BERLIN - German anti-nuclear activists briefly held up a train carrying nuclear waste from a French reprocessing facility on its way to a storage depot in northern Germany on Sunday, police said.


The train with 12 wagons of nuclear waste sealed in glass containers was delayed for 90 minutes near the southwestern town of Bietigheim-Bissingen when around a dozen anti-nuclear protesters demonstrated on the tracks. Police detained them.

The train was heading for the northern Gorleben interim storage depot, where it is due to arrive on Monday. Thousands of activists are waiting near the depot to stage more protests to disrupt the transportation of the waste. The protests, which began on Friday, have been mostly peaceful.

Around 15,000 police are accompanying the nuclear waste transfer in Germany.

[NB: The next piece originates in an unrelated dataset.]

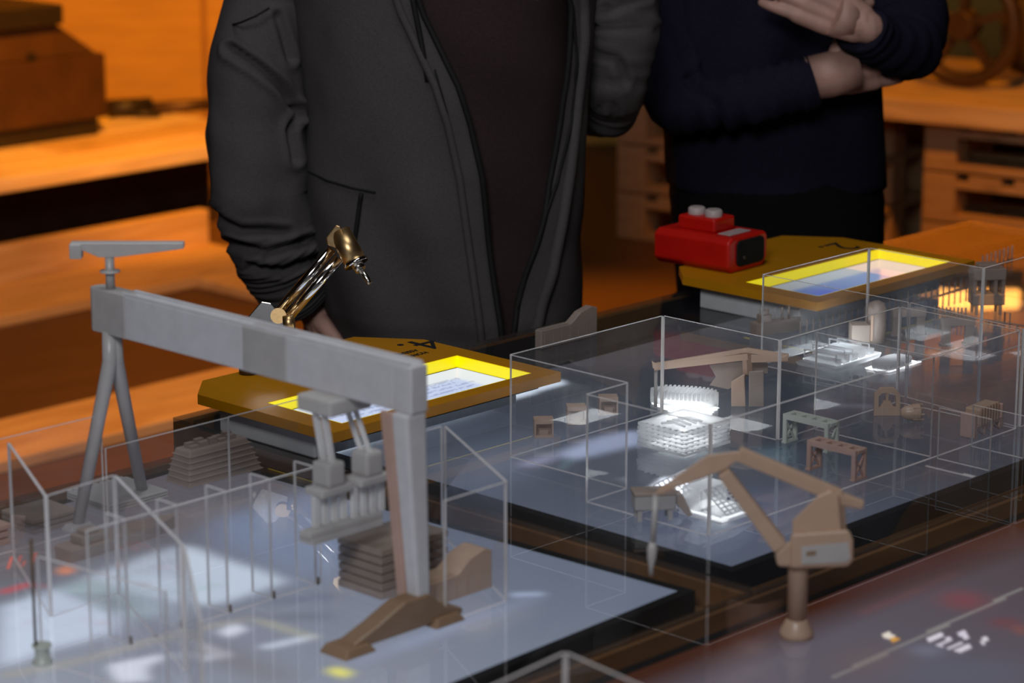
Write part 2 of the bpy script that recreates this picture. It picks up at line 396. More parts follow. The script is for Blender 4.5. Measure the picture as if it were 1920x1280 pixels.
def table(name, x0, x1, y0, y1, label):
    t = thing(name, (x0, y0, 0), label, 'table')
    MB().box(0, x1 - x0, 0, y1 - y0, TT - 0.06, TT - 0.032).build('table_board', 'tablewood', t)
    for a, b, c, d in ((0, x1 - x0, 0, 0.02), (0, x1 - x0, y1 - y0 - 0.02, y1 - y0), (0, 0.02, 0.02, y1 - y0 - 0.02), (x1 - x0 - 0.02, x1 - x0, 0.02, y1 - y0 - 0.02)):
        MB().box(a, b, c, d, 0.0, TT - 0.06).build('side_panel', 'black', t)
    g = MB(); g.box(0, x1 - x0, 0, y1 - y0, TT - 0.006, TT, 0)
    for f in g.bm.faces:
        if abs(f.calc_center_median().z - (TT - 0.003)) < 0.001: f.material_index = 1
    g.build('glass_top', ['glass', 'gedge'], t)
    for a, b, c, d in ((0, x1 - x0, 0, 0.006), (0, x1 - x0, y1 - y0 - 0.006, y1 - y0), (0, 0.006, 0.006, y1 - y0 - 0.006), (x1 - x0 - 0.006, x1 - x0, 0.006, y1 - y0 - 0.006)):
        MB().box(a, b, c, d, TT - 0.032, TT - 0.006).build('glass_rail', 'tablewood', t)
    return t
tb2 = table('display_table', 1.945, 3.62, 1.54, 2.434, 'black glass-topped display table with the two yellow control panels on its far edge')
tb1 = table('display_table', 0.55, 1.941, 1.54, 2.306, 'black glass-topped display table under the tall gantry crane model')
tb3 = table('display_table', 0.75, 3.62, 0.80, 1.536, 'black glass-topped display table along the near edge under the slewing crane model')

MB(tb2.location).box(1.97, 3.60, 2.315, 2.426, TT - 0.0318, TT - 0.0075).build('dark_reflection_strip', 'black', tb2).location.z = 0  # black strip added so the far edge looks as dark as its reflections
C = lambda *a: np.array(srgb(*a)[:3])
def base1(X, Y):
    a = np.clip((X - 1.25) / 0.6, 0, 1)[..., None]; b = np.clip((Y - 1.95) / 0.25, 0, 1)[..., None]
    c = C(160, 164, 180) * (1 - a) + C(110, 118, 138) * a
    return c * (1 - b) + C(92, 88, 96) * b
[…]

Activists protesting against such shipments have clashed with police in previous years. In 2002, protesters disrupted the passage of a train by burning tyres on the tracks and by chaining themselves to the rails.

On Sunday in Gusborn near Gorleben, several hundred demonstrators joined 150 farmers in a blockade with their tractors on a street leading to the Gorleben depot, a temporary facility that protesters fear will become a permanent waste depot.

They also worry it will contaminate the local water supply.

Earlier, about 1,000 people took part in an anti-nuclear rally in Gusborn, including some on horses and bicycles.

The waste is originally produced in Germany but transported to La Hague in France for reprocessing. France insists the waste must return to the country of origin.

During a waste transfer last November an environmentalist was run over and killed when he chained himself to the railway tracks at Nancy, eastern France.